Simulation Research on Frequency Optimization for Oil-Water-Gas Regimes Identification Using Invasive Approach of Ultrasonic Tomography

Abstract

This paper presents a simulation study of imaging and visualizing of the three-phase mixture (oil, air, and water) using an invasive ultrasonic tomography approach. Therefore, sound wave propagation phenomena of ultrasonic transducers and its conditions passing through different component have been studied and utilized to simulate and reconstruct the images for the mixture. The change of wave pressure and direction happens when waves go through the interface of two materials boundaries. In this study, 16 transducers have been mounted around the column invasively in order to improve the quality of measurement and spatial resolution of the reconstructed images. Finite Element Method (FEM) has been used to model the system, conduct a feasibility study of the performance, and analysis by simulation using COMSOL Multiphysics simulation software.
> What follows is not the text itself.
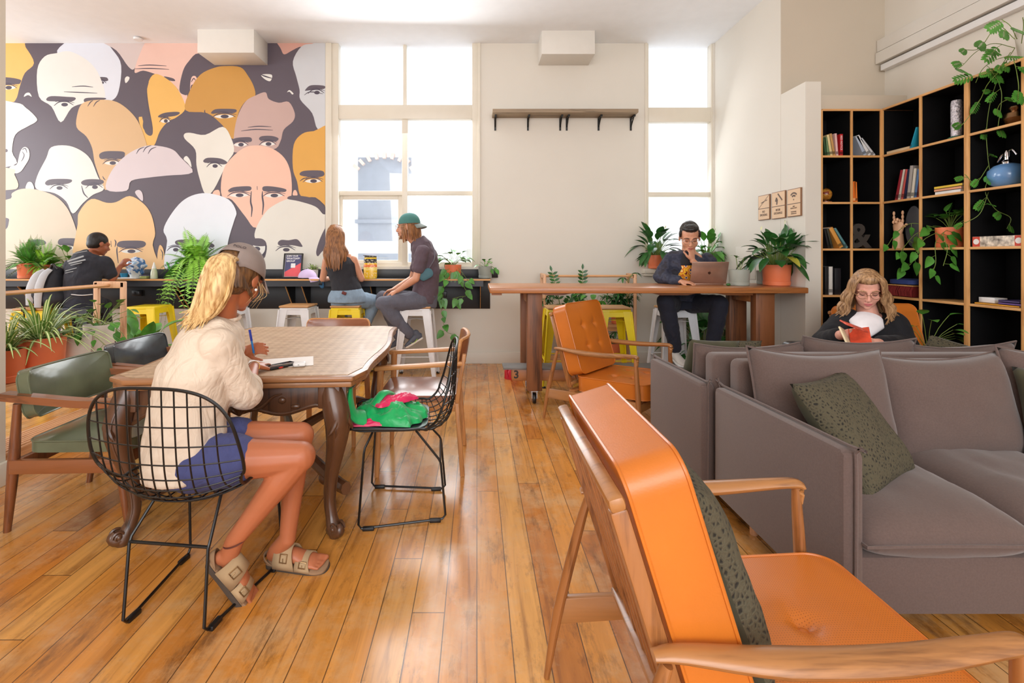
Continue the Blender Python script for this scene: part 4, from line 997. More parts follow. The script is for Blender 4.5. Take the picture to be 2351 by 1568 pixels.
# ------------------------------------------------------------------ sofas
def pillow(m, A, Bh, T, mtx, sag=0.05, N=20, corner=0.10, seed=0):
    """soft pillow, pinched corners"""
    W = N+1; top = []; bot = []
    for i in range(W):
        for j in range(W):
            u, v = -1+2*i/N, -1+2*j/N
            x = u*A*(1-corner*(1-v*v)*abs(u)**2); y = v*Bh*(1-corner*(1-u*u)*abs(v)**2)-(sag*Bh*(1-u*u) if v > 0 else 0)*v
            h = T/2*((1-u**4)*(1-v**4))**0.55
            nz = noise.noise(V((u*1.7+seed, v*1.7, seed*1.3)))*0.1*T+noise.noise(V((u*5+seed, v*5, 3)))*0.05*T
            top.append((x, y, h+nz*(1-u*u)*(1-v*v))); bot.append((x, y, -h+nz*(1-u*u)*(1-v*v)))
    n0 = W*W; fs = []
    for i in range(N):
        for j in range(N):
            a = i*W+j; fs.append((a, a+W, a+W+1, a+1)); fs.append((n0+a, n0+a+1, n0+a+W+1, n0+a+W))
    m.add(top+bot, fs, mtx)
    ring = [i*W for i in range(W)]+[N*W+j for j in range(1, W)]+[i*W+N for i in range(N-1, -1, -1)]+[j for j in range(N-1, 0, -1)]
    return [mtx @ V(top[i]) for i in ring]
def weld(o, d=0.0005):
    w = o.modifiers.new('weld', 'WELD'); w.merge_threshold = d; return o
def sofa(label, loc, rz, L=1.86, D=0.84, az=0.66, cz=0.0):
    """faces local -y; left arm outer face at x=0, back at y=0"""
    t = thing('sofa', label, 'sofa', loc, rz)
    m = MB(); m.box((0.06, -D+0.02, 0.125), (L-0.06, -0.06, 0.32), 0.02); part('base', m, 'sofa', t)
    m = MB(); m.box((0.07, -0.12, 0.125), (L-0.07, -0.0, 0.80), 0.035, seg=4); part('back', m, 'sofa', t)
    for x in (0.0, L-0.075):
        m = MB(); mt = basis(V((x, 0, 0)), -Y_, Z_, -X_)
        prof = [(0.0, 0.125), (D, 0.125), (D, az), (D-0.02, az+0.015), (0.02, 0.655), (0.0, 0.64)]
        m.prism(prof, 0.07, basis(V((x+0.0375, 0, 0)), -Y_, Z_, -X_), 0.016)
        am = part('arm', m, 'sofa', t)
        p = MB(); p.tube([(x+0.0375, -0.0, 0.13), (x+0.0375, 0.004, 0.645), (x+0.0375, -0.02, 0.662), (x+0.0375, -D+0.02, az+0.023), (x+0.0375, -D-0.006, az+0.008), (x+0.0375, -D-0.008, 0.4), (x+0.0375, -D-0.004, 0.13)], 0.0055, 6, 3); part('piping', p, 'sofa', am)
    n = 3; w = (L-0.15)/n
    for k in range(n):
        cx = 0.075+w*(k+0.5)
        m = MB(); rg = pillow(m, w/2+0.01, (D-0.09)/2, 0.21, MX((cx, -D/2-0.065, 0.375)), sag=0.0, corner=0.02, seed=k+2)
        o = weld(part('seat_cushion', m, 'sofa', t))
        q = MB(); q.tube([p+V((0, 0, -0.03)) for p in rg] if False else rg, 0.0055, 6, closed=True); part('piping', q, 'sofa', o)
        m = MB(); tl = -0.26
        mt = Matrix.Translation(V((cx, -0.245+0.02*(k % 2), 0.655+cz-0.025*(k == 1 and cz == 0)+(0.03 if (k == 1 and cz) else 0)))) @ Euler((PI/2+tl, 0.02*(-1)**k, 0)).to_matrix().to_4x4()
        rg = pillow(m, w/2+0.02, 0.235, 0.19, mt, sag=0.12, corner=0.04, seed=k*3+1)
        o = weld(part('back_cushion', m, 'sofa', t))
        q = MB(); q.tube(rg, 0.0055, 6, closed=True); part('piping', q, 'sofa', o)
    for (x, y) in ((0.12, -0.14), (L-0.12, -0.14), (0.12, -D+0.14), (L-0.12, -D+0.14)):
        m = MB(); m.tube([(x, y, 0.0), (x, y, 0.13)], [0.017, 0.022], 12); part('leg', m, 'pine_z', t)
    return t
sofa('grey mauve sofa in front, facing the camera', (1.175, 2.38, 0), 0.0)
sofa('grey mauve sofa behind, its back against the front sofa', (1.13+1.86, 2.42, 0), math.pi, D=0.72, az=0.62, cz=-0.05)

# scatter cushions
def knit_mat():
    t = NT('olive_crochet'); b = t.b; b.inputs['Roughness'].default_value = 0.9
    tc = t.add('ShaderNodeTexCoord')
    v = t.add('ShaderNodeTexVoronoi', feature='DISTANCE_TO_EDGE', i_Vector=t.add('ShaderNodeMapping', i_Vector=tc.outputs['Object'], i_Scale=(1, 0.55, 1)).outputs[0], i_Scale=84.0)
    n = t.add('ShaderNodeTexNoise', i_Vector=tc.outputs['Object'], i_Scale=260.0)
    f = t.math('GREATER_THAN', v.outputs[0], 0.11)
    t.link(t.mix(t.ramp(v.outputs[0], [(0.16, (0, 0, 0, 1)), (0.36, (1, 1, 1, 1))]), lin((80, 74, 56)), lin((30, 28, 22))), b.inputs['Base Color'])
    t.bump(t.math('ADD', t.math('MULTIPLY', n.outputs[0], 0.3), t.math('SUBTRACT', 0.5, v.outputs[0])), 0.9, 0.006); return t.m
M['knit'] = knit_mat(); cmat('olive_velvet', (70, 68, 48), 0.95, sheen=0.1, var=0.12, bump=0.3, bscale=14, bdist=0.01); cmat('olive_backing', (60, 58, 42), 0.95)
def cushion(label, loc, rot, A=0.22, T=0.13, material='knit', backing='olive_backing', seed=1, corner=0.07):
    t = thing('scatter_cushion', label, 'cushion', loc, 0)
    m = MB(); pillow(m, A, A, T, Euler(rot).to_matrix().to_4x4(), sag=0.0, corner=corner, seed=seed)
    half = len(m.f)//2
    for i in range(len(m.f)): m.mi[i] = 0 if i % 2 == 0 else 1
    weld(part('cover', m, [material, backing], t)); return t
cushion('dark olive crochet cushion leaning in the left corner of the front sofa', (1.48, 1.885, 0.62), (PI/2-0.62, 0.0, 0.55), 0.22, 0.14)
bpy.context.view_layer.update()
cushion('dark olive crochet cushion propped on the foreground orange chair', (0.505, 1.16, 0.625), (0, PI/2-0.36, 0), 0.225, 0.15, seed=3)
cushion('olive velvet cushion at the left end of the rear sofa', (1.385, 2.86, 0.66), (PI/2+0.3, 0.05, 0.1), 0.155, 0.12, 'olive_velvet', 'olive_velvet', seed=4)
cushion('olive crochet cushion lying on the rear sofa beyond its left back cushion', (1.62, 3.0, 0.645), (PI/2+0.3, 0.0, 0.0), 0.14, 0.13, seed=5)
cushion('pale olive patterned cushion near the right end of the rear sofa', (2.84, 2.90, 0.68), (PI/2+0.4, 0.3, -0.5), 0.125, 0.12, 'knit', 'olive_velvet', seed=6)
cushion('dark green cushion at the right edge of the front sofa', (2.52, 1.98, 0.62), (PI/2-0.3, 0, -0.5), 0.2, 0.14, 'olive_velvet', 'olive_velvet', seed=7)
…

Transmission mode sensing technique has been proposed in this study. Five different operating frequencies (40 kHz, 250 kHz, 333 kHz, 400 kHz, 500 kHz), reconstructing algorithms were examined to confirm substantially the suitable frequency for imaging three different materials (multiphase mixture) as proposed in this study. Four analytical and statistical image reconstruction algorithms (Linear Back Projection algorithm (LBP), Filter-Back Projection (FBP), Newton’s One?Step Error Reconstruction (NOSER), and Tikhonov Regularization algorithm (Tk) were applied to visualize the result for the three-phase mixture. Eventually, evaluation of this study was assessed by using the Mean Structural Similarity Index (MSSIM). The conclusion of this study provided new findings of ultrasonic tomography approach for three-phase mixture research field, where optimum operating frequency is 500 kHz and the suitable image reconstruction algorithms for this study is Tikhonov.